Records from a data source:
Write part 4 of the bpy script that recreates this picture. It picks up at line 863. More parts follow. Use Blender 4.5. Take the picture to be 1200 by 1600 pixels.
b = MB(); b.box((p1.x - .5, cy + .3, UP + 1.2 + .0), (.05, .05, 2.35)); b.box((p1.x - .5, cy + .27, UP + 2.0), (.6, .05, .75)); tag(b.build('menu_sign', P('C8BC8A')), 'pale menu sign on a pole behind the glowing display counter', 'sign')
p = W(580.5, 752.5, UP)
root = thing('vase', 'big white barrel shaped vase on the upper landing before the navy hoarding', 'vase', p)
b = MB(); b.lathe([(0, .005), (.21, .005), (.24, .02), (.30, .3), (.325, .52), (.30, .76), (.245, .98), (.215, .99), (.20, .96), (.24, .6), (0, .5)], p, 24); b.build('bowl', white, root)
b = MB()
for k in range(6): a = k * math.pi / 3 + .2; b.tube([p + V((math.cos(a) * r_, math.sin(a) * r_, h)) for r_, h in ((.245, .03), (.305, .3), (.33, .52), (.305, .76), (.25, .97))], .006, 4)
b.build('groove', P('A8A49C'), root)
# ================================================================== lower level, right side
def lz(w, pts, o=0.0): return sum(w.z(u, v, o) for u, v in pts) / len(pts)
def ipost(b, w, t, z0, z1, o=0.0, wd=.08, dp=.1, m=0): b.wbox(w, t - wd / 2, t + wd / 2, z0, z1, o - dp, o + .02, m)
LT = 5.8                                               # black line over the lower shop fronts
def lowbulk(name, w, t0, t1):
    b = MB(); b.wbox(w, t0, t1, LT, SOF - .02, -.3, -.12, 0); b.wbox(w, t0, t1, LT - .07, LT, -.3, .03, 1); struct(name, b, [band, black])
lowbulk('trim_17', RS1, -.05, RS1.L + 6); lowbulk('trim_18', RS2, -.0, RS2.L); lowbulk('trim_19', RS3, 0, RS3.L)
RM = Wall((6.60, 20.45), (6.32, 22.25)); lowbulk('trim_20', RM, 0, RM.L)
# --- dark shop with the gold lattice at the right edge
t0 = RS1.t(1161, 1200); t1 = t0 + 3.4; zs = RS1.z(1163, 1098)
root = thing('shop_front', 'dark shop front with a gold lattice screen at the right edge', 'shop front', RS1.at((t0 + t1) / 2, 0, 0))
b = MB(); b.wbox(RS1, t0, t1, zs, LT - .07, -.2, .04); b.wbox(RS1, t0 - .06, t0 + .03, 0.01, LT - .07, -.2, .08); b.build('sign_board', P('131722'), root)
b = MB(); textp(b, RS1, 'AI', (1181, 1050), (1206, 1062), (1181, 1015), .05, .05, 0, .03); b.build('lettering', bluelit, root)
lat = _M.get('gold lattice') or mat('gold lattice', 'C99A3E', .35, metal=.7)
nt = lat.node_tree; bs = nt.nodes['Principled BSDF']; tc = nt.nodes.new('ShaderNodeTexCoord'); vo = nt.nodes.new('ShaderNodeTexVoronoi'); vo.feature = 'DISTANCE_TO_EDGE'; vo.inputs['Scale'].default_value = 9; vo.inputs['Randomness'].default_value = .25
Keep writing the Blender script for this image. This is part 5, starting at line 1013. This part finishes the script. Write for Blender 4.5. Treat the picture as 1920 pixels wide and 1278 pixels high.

▸ **Exercise aim**: Extract all of the data above and output it character for character.

▸ **Worked solution**:
Write part 4 of the bpy script that recreates this picture. It picks up at line 863. More parts follow. Use Blender 4.5. Take the picture to be 1200 by 1600 pixels.
b = MB(); b.box((p1.x - .5, cy + .3, UP + 1.2 + .0), (.05, .05, 2.35)); b.box((p1.x - .5, cy + .27, UP + 2.0), (.6, .05, .75)); tag(b.build('menu_sign', P('C8BC8A')), 'pale menu sign on a pole behind the glowing display counter', 'sign')
p = W(580.5, 752.5, UP)
root = thing('vase', 'big white barrel shaped vase on the upper landing before the navy hoarding', 'vase', p)
b = MB(); b.lathe([(0, .005), (.21, .005), (.24, .02), (.30, .3), (.325, .52), (.30, .76), (.245, .98), (.215, .99), (.20, .96), (.24, .6), (0, .5)], p, 24); b.build('bowl', white, root)
b = MB()
for k in range(6): a = k * math.pi / 3 + .2; b.tube([p + V((math.cos(a) * r_, math.sin(a) * r_, h)) for r_, h in ((.245, .03), (.305, .3), (.33, .52), (.305, .76), (.25, .97))], .006, 4)
b.build('groove', P('A8A49C'), root)
# ================================================================== lower level, right side
def lz(w, pts, o=0.0): return sum(w.z(u, v, o) for u, v in pts) / len(pts)
def ipost(b, w, t, z0, z1, o=0.0, wd=.08, dp=.1, m=0): b.wbox(w, t - wd / 2, t + wd / 2, z0, z1, o - dp, o + .02, m)
LT = 5.8                                               # black line over the lower shop fronts
def lowbulk(name, w, t0, t1):
    b = MB(); b.wbox(w, t0, t1, LT, SOF - .02, -.3, -.12, 0); b.wbox(w, t0, t1, LT - .07, LT, -.3, .03, 1); struct(name, b, [band, black])
lowbulk('trim_17', RS1, -.05, RS1.L + 6); lowbulk('trim_18', RS2, -.0, RS2.L); lowbulk('trim_19', RS3, 0, RS3.L)
RM = Wall((6.60, 20.45), (6.32, 22.25)); lowbulk('trim_20', RM, 0, RM.L)
# --- dark shop with the gold lattice at the right edge
t0 = RS1.t(1161, 1200); t1 = t0 + 3.4; zs = RS1.z(1163, 1098)
root = thing('shop_front', 'dark shop front with a gold lattice screen at the right edge', 'shop front', RS1.at((t0 + t1) / 2, 0, 0))
b = MB(); b.wbox(RS1, t0, t1, zs, LT - .07, -.2, .04); b.wbox(RS1, t0 - .06, t0 + .03, 0.01, LT - .07, -.2, .08); b.build('sign_board', P('131722'), root)
b = MB(); textp(b, RS1, 'AI', (1181, 1050), (1206, 1062), (1181, 1015), .05, .05, 0, .03); b.build('lettering', bluelit, root)
lat = _M.get('gold lattice') or mat('gold lattice', 'C99A3E', .35, metal=.7)
nt = lat.node_tree; bs = nt.nodes['Principled BSDF']; tc = nt.nodes.new('ShaderNodeTexCoord'); vo = nt.nodes.new('ShaderNodeTexVoronoi'); vo.feature = 'DISTANCE_TO_EDGE'; vo.inputs['Scale'].default_value = 9; vo.inputs['Randomness'].default_value = .25
Keep writing the Blender script for this image. This is part 5, starting at line 1013. This part finishes the script. Write for Blender 4.5. Treat the picture as 1920 pixels wide and 1278 pixels high.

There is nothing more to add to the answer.